During the two days we spent in the Bath area there was a steady NE wind blowing, and we noticed how high the tide was along many of the rood that were near the creeks and bays. In Washington, we visited the Estuarium, an excellent museum and information center devoted to education and outreach on the issues related to estuaries, and in this case, the Pamlico Sound. It is an extremely well-done effort. In the process, we asked them what the normal range of the tide is in the Sound and were fascinated to learn that because the barrier islands so effectively insulate the Sound from ocean tides, it is the wind which controls what appears to be tide: a strong easterly drives the Sound water up into the rivers and creeks; a westerly drains them out and piles up the water against the barrier islands, and in the case of really strong westerlies, cause a splash-over from the inside of the barrier islands into the ocean. The changes in water level can be a matter of many feet. Certainly, while we were in New Bern, we found a couple of the low-lying street along the shore partly flooded due to the easterly wind.

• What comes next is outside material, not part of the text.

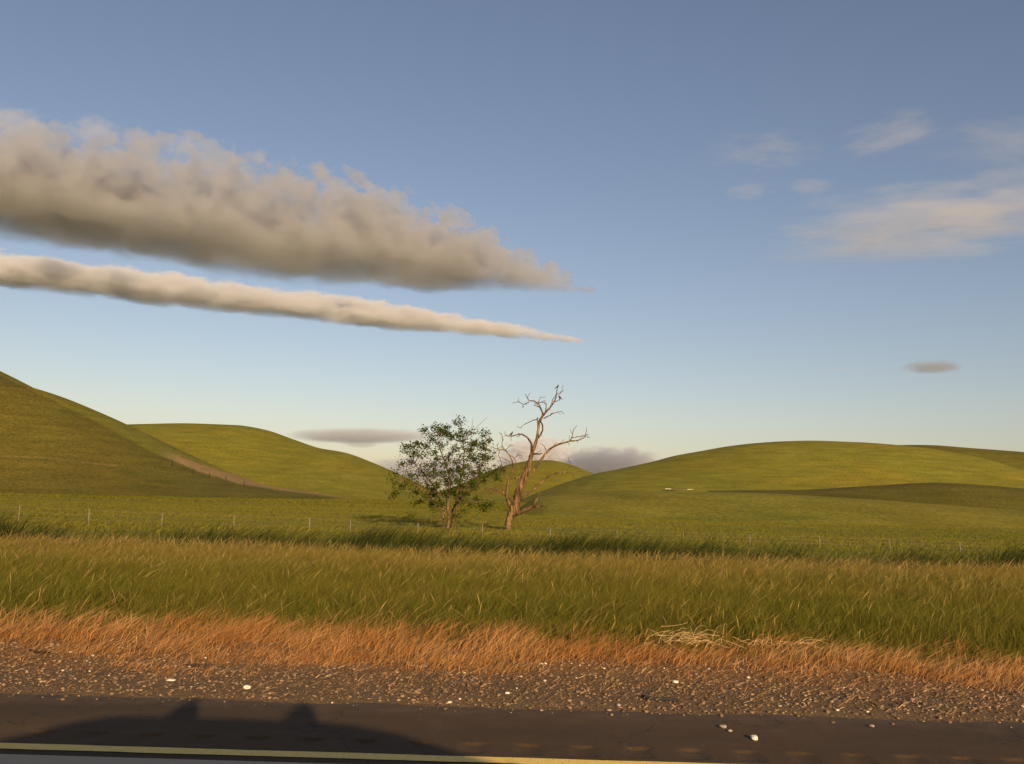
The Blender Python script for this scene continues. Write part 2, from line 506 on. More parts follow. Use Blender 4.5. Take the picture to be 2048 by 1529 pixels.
def scatter(n, y0, y1, pad=3.0, keep=None, slope=0.62, bias=1.0):
    y = y0 + (y1 - y0) * rng.random(n) ** bias
    x = (rng.random(n) * 2 - 1) * (y * slope + pad)
    if keep is not None:
        k = rng.random(n) < keep(x, y)
        x, y = x[k], y[k]
    return np.stack([x, y, ground_z(x, y) - 0.01], 1)
def mixc(a, b, t): return np.asarray(a)[None, :] * (1 - t[:, None]) + np.asarray(b)[None, :] * t[:, None]
def jitter_col(C, v=0.25): return C * (1 + (rng.random((len(C), 1)) - 0.5) * 2 * v)

# boundary between dry and green grass wanders
def dry_edge(x): return 9.55 + (fbm(np.asarray(x) * 0.35 + 3, np.asarray(x) * 0 + 1.7, 4) - 0.5) * 1.3 - np.asarray(x) * 0.07
# tall green verge grass
P = scatter(330000, 8.2, 20.6, keep=lambda x, y: np.clip((y - dry_edge(x) + 0.55) / 1.1, 0, 1) ** 1.5)
n = len(P)
pat = fbm(P[:, 0] * 0.5, P[:, 1] * 0.8 + 7)
fine = fbm(P[:, 0] * 2.2 + 4, P[:, 1] * 2.2 + 7, 3)
far = np.clip((P[:, 1] - 12.5 + (pat - 0.5) * 5) / 6.5, 0, 1)
ramp_up = np.clip(0.4 + (P[:, 1] - dry_edge(P[:, 0])) / 2.6, 0.3, 1)
h = (0.12 + 0.30 * rng.random(n)) * (0.5 + 0.4 * pat + 0.8 * fine) * ramp_up * (1 + 0.15 * far)
straw = np.clip(pat * 0.9 - 0.50 + far ** 1.5 * 0.5 + (rng.random(n) - 0.5) * 0.4, 0, 1)
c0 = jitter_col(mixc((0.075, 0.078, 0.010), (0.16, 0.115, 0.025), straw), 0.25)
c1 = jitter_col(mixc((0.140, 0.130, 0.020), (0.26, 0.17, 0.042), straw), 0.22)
lean = np.stack([0.25 + rng.normal(0, 0.42, n), rng.normal(0, 0.35, n), np.zeros(n)], 1)
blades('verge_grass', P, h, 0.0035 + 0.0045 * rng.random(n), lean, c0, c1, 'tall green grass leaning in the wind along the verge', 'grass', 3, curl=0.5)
# seed stalks above it
P = scatter(95000, 9.4, 21.6, keep=lambda x, y: (y > dry_edge(x) + 0.2) * (0.08 + 0.92 * np.clip((y - 13) / 6, 0, 1) ** 1.5))
n = len(P)
h = (0.22 + 0.28 * rng.random(n)) * (1 + 0.55 * (P[:, 1] > 19.3) * rng.random(n))
c0 = jitter_col(np.tile((0.12, 0.10, 0.02), (n, 1)))
c1 = jitter_col(mixc((0.18, 0.14, 0.035), (0.42, 0.29, 0.11), rng.random(n) ** 1.5), 0.3)
lean = np.stack([0.3 + rng.normal(0, 0.35, n), rng.normal(0, 0.3, n), np.zeros(n)], 1)
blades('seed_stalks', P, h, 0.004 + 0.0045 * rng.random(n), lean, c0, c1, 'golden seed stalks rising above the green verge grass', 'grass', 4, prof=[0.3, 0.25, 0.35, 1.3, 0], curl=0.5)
# dry orange grass by the gravel
P = scatter(200000, 7.2, 11.5, keep=lambda x, y: np.clip((y - 8.0 - (fbm(x * 1.3, y * 1.3) - 0.5) * 2.6) / 1.3, 0.03, 1) * np.clip((dry_edge(x) + 0.9 - y) / 1.3, 0, 1) * np.clip((fbm(x * 2.1 + 5, y * 2.1, 3) - 0.22) * 3.2, 0.15, 1))
n = len(P)
pat = fbm(P[:, 0] * 1.5, P[:, 1] * 1.5)
tuft = fbm(P[:, 0] * 3.5 + 8, P[:, 1] * 3.5, 2)
h = (0.05 + 0.20 * rng.random(n) ** 1.5) * np.clip((P[:, 1] - 6.9) / 2.6, 0.35, 1.15) * (0.4 + 1.2 * tuft)
c0 = jitter_col(mixc((0.20, 0.08, 0.02), (0.32, 0.15, 0.048), pat))
c1 = jitter_col(mixc((0.39, 0.175, 0.048), (0.60, 0.37, 0.16), np.clip(rng.random(n) ** 2 * pat * 2.2 + np.clip(fbm(P[:, 0] * 0.9 + 31, P[:, 1] * 1.4, 3) - 0.5, 0, 1) * 2.2, 0, 1)), 0.35)
lean = np.stack([0.3 + 0.9 * rng.random(n), (rng.random(n) - 0.5) * 0.9, np.zeros(n)], 1)
blades('dry_grass', P, h, 0.004 + 0.005 * rng.random(n), lean, c0, c1, 'short dry orange grass between gravel and green verge', 'grass', 2, curl=1.3)
# fallen straw on the gravel and the dry strip
P = scatter(16000, 6.72, 10.3, keep=lambda x, y: 0.15 + 0.85 * np.clip((y - 6.8) / 2.0, 0, 1) * fbm(x * 0.8, y * 0.8))
P[:, 2] += 0.02
n = len(P)
h = 0.03 + 0.03 * rng.random(n)
an = rng.normal(0, 0.5, n)
lean = np.stack([np.cos(an), np.sin(an), np.zeros(n)], 1) * (1.5 + 3.0 * rng.random(n))[:, None]
c0 = jitter_col(mixc((0.30, 0.16, 0.06), (0.62, 0.42, 0.22), rng.random(n) ** 2), 0.3)
blades('fallen_straw', P, h, 0.004 + 0.005 * rng.random(n), lean, c0, c0 * 1.1, 'pale fallen straw scattered over gravel and dry grass', 'straw', 2, curl=1.0)
# dark rank growth in the ditch
def ditch_keep(x, y):
    return np.clip((fbm(x * 0.16 + 2, y * 0.3) - 0.36) * 4.0, 0.05, 1) * np.clip((fbm(x * 0.7 + 2, y * 0.9, 3) - 0.3) * 3.5, 0.25, 1)
P = scatter(110000, 21.4, 27.5, 5.0, keep=ditch_keep)
n = len(P)
dens = fbm(P[:, 0] * 0.16 + 2, P[:, 1] * 0.3)
bush = np.clip((fbm(P[:, 0] * 0.7 + 2, P[:, 1] * 0.9, 3) - 0.38) * 3.5, 0, 1)
h = (0.35 + 0.6 * rng.random(n) ** 1.4) * (0.25 + 0.62 * dens + 0.68 * bush)
c0 = jitter_col(np.tile((0.018, 0.027, 0.006), (n, 1)))
c1 = jitter_col(mixc((0.030, 0.042, 0.010), (0.15, 0.13, 0.035), rng.random(n) ** 3.5), 0.35)
lean = np.stack([0.2 + 0.6 * rng.random(n), (rng.random(n) - 0.5) * 0.4, np.zeros(n)], 1)
blades('ditch_grass', P, h, 0.012 + 0.016 * rng.random(n), lean, c0, c1, 'dark green rank grass filling the ditch before the fence', 'grass', 3, curl=0.6)
# pasture grass beyond the fence
P = scatter(170000, 28.0, 105.0, 8.0, slope=0.6, bias=1.0)
n = len(P)
pat = fbm(P[:, 0] * 0.06, P[:, 1] * 0.25)
h = (0.07 + 0.10 * rng.random(n)) * (0.6 + 0.8 * pat)
c0 = jitter_col(mixc((0.085, 0.09, 0.01), (0.13, 0.11, 0.018), pat))
c1 = jitter_col(mixc((0.125, 0.132, 0.015), (0.20, 0.165, 0.028), np.clip(pat * 1.3 - 0.3 + (rng.random(n) - .5) * .5, 0, 1)), 0.3)
lean = np.stack([0.3 + 0.5 * rng.random(n), (rng.random(n) - 0.5) * 0.5, np.zeros(n)], 1)
blades('pasture_grass', P, h, 0.02 + 0.03 * rng.random(n), lean, c0, c1, 'short green pasture grass on the field beyond the fence', 'grass', 2)
P = scatter(80000, 104.0, 190.0, 14.0, slope=0.6)
n = len(P)
pat = fbm(P[:, 0] * 0.05, P[:, 1] * 0.15)
h = 0.12 + 0.14 * rng.random(n)
c1 = jitter_col(mixc((0.115, 0.12, 0.013), (0.17, 0.145, 0.024), pat), 0.3)
lean = np.stack([0.3 + 0.5 * rng.random(n), (rng.random(n) - 0.5) * 0.5, np.zeros(n)], 1)
blades('far_pasture_grass', P, h, 0.08 + 0.1 * rng.random(n), lean, c1 * 0.6, c1, 'distant green pasture grass at the foot of the hills', 'grass', 2)

# ------------------------------------------------------------------ gravel and stones
def stone_proto(seed):
    r = random.Random(seed)
    bm = bmesh.new(); bmesh.ops.create_icosphere(bm, subdivisions=1, radius=1.0)
    for v in bm.verts:
        v.co *= 0.75 + 0.5 * r.random(); v.co.z *= 0.6
    V = np.array([v.co[:] for v in bm.verts]); Fc = np.array([[v.index for v in f.verts] for f in bm.faces])
    bm.free()
    return V, Fc
protos = [stone_proto(s) for s in range(5)]
def gravel(name, P, size, C, label):
    VV, FF, CC, o = [], [], [], 0
    which = rng.integers(0, 5, len(P)); ang = rng.random(len(P)) * 6.283
    for j in range(5):
        V, Fc = protos[j]
        idx = np.where(which == j)[0]
        ca, sa = np.cos(ang[idx]), np.sin(ang[idx])
        st = 0.7 + 0.8 * rng.random(len(idx))
        x = V[None, :, 0] * st[:, None]; y = V[None, :, 1]
        W = np.stack([x * ca[:, None] - y * sa[:, None], x * sa[:, None] + y * ca[:, None], np.repeat(V[None, :, 2], len(idx), 0)], -1) * size[idx][:, None, None] + P[idx][:, None, :]
        VV.append(W.reshape(-1, 3)); CC.append(np.repeat(C[idx], len(V), 0))
        FF.append((Fc[None] + (np.arange(len(idx)) * len(V))[:, None, None] + o).reshape(-1)); o += len(idx) * len(V)
    V = np.concatenate(VV); Fl = np.concatenate(FF)
    me = mesh_np(name, V, Fl, np.full(len(Fl) // 3, 3), False)
    set_col(me, np.concatenate(CC))
    return tag(link(name, me, M_STONE), label, 'gravel', kind='stuff')
n = 26000
y = 6.50 + 2.5 * rng.random(n)
keep_ = (y > 6.74) | (rng.random(n) < ((y - 6.5) / 0.24) ** 2 * 0.5)
y = y[keep_]; n = len(y)
x = (rng.random(n) * 2 - 1) * (y * 0.62 + 2.5)
size = 0.004 + 0.015 * rng.random(n) ** 5
tone = rng.random(n)
C = mixc((0.075, 0.045, 0.023), (0.25, 0.165, 0.092), tone ** 1.6)
br = rng.random(n) < 0.022
C[br] = mixc((0.32, 0.26, 0.19), (0.55, 0.48, 0.38), rng.random(br.sum()))
P = np.stack([x, y, np.where(y < 6.72, 0.0, ground_z(x, y)) + size * 0.25], 1)
gravel('gravel', P, size, jitter_col(C, 0.2), 'loose brown and pale gravel beside the asphalt edge')

def stone(px, py, s, z, c, label, seed, flat=0.65):
    p = at_z(px, py, z)
    bm = bmesh.new(); bmesh.ops.create_icosphere(bm, subdivisions=3, radius=1.0)
    r = random.Random(seed); ph_ = [r.random() * 6 for _ in range(6)]
    for v in bm.verts:
        d = v.co.normalized()
        k_ = 1 + 0.16 * math.sin(3 * d.x + ph_[0]) + 0.13 * math.sin(4 * d.y + ph_[1]) + 0.1 * math.sin(5 * d.z + ph_[2]) + 0.06 * math.sin(9 * d.x + 7 * d.y + ph_[3])
        v.co = Vector((d.x * k_ * s * 1.25, d.y * k_ * s, d.z * k_ * s * flat))
    zmin = min(v.co.z for v in bm.verts)
    for v in bm.verts: v.co.z -= zmin * 0.9
    me = bpy.data.meshes.new('stone'); bm.to_mesh(me); bm.free()
    set_col(me, np.tile(c, (len(me.vertices), 1)))
    me.transform(Matrix.Scale(0.75, 4))
    o = link('stone', me, M_STONE, None, (p.x, p.y, z))
    return tag(o, label, 'stone', 'larger stones on the shoulder')
WH = (0.60, 0.53, 0.43); GR = (0.30, 0.25, 0.19)
gz = float(ground_z(0, 6.8))
stone(1508, 1480, 0.028, 0.0, WH, 'bright white stone lying alone on the asphalt shoulder', 1)
stone(1446, 1457, 0.024, 0.0, GR, 'brown stone on the asphalt, left of the white stone, larger of the pair', 2)
stone(1460, 1464, 0.018, 0.0, GR, 'small brown stone on the asphalt touching the larger brown one', 3, 0.5)
stone(1744, 1455, 0.020, 0.0, GR, 'lone grey stone on the asphalt edge at far right', 4, 0.5)
stone(495, 1378, 0.030, gz, WH, 'bright white stone in the gravel above the two roof bar shadows', 5)
stone(342, 1362, 0.034, gz, WH, 'flat white stone in the left gravel', 6, 0.35)
stone(1351, 1367, 0.030, gz, WH, 'white stone in the gravel above the black tyre strip', 7, 0.45)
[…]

Found in New Bern, a beautiful old buy boat from the Chesapeake, which looked to me to have fallen on hard times. D7K_9354

Sunday, 6 November, we headed for Manteo, on Roanoke Island. We took NC 264, along the south side of the peninsula, via Englehard. If you look at the map, you see towns listed on the map, but this has to be one of the most monotonous, isolated places we’ve seen in a while. The land is seriously FLAT, as in western Kansas flat, and the crops are pine trees (for pulp and paper), cotton, and soy beans; no stores, no restaurants, no gas stations – it was impressive.

We stopped at the Mattamuskeet National Wildlife Refuge hoping to see some of the 20 – 30,000 Tundra Swans which winter over there, but the wind was blowing hard; if the swans were there they were sheltered out of sight. But we did find a beautiful Great White Egret: D7K_9400
Lake Mattamuskeet turns out to be the largest natural lake in NC, with a fortunately failed history of attempts to drain it and farm it!

Our other stop was at Swan Quarter (that’s the town’s name; look it up!). It is home to an impressive array of shrimp and oyster draggers, all of which seemed to be tied up and many of which looked unready to go to sea.

We rolled into Manteo, found our delightful hotel, and are settled in for a week.